Recently a friend recommended The Vesuvius Club to me. She said it was a steampunk novel and quite funny, and hadn't I been looking for that sort of thing? Yes, I had, so I poked around and managed to locate both the original story and a graphic novel. Ordered them both through book-swapping websites, but when they arrived I was in the middle of a novel so I popped them on a shelf and promptly forgot all about them.
Fast forward to last week. I spotted the books in my room and decided to give the graphic novel a go before tackling the novel. Now that I've read the graphic novel, though, I'm really on the fence about whether I want to read the full Vesuvius Club.

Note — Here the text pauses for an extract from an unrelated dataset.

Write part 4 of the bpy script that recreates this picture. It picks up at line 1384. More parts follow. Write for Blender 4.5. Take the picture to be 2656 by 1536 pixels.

The art was annoyingly inconsistent, but that's exactly the sort of quibble you avoid in a book, right? Since part of the appeal of the novel (I've been told) is the voice of the narrator, Lucifer Box, and that can't really be conveyed effectively in the graphic medium (which forces the reader out of the narrator's head to become an external viewer) I have faith that the characters would be less flat their their comic-book counterparts. But I'm not sure of these elements, and I found the plot really predictable (and bits of it quite unappealing), so I'm having trouble convincing myself I need to re-visit Vesuvius Club, even in another format.
So I guess that what I am trying to decide is this: if I did not enjoy the characters/plot as presented in the graphic novel, will the entertaining writing style found in the novel be enough to 'save' The Vesuvius Club? Do I want to bother to find out?
*shrug*
So what would you do?
Think of a book that you were interested in - but had not read - until you saw an adaptation of that book (comic book, TV series, movie, play, whatever) that you didn't really enjoy. How did that affect your decision to read the book later?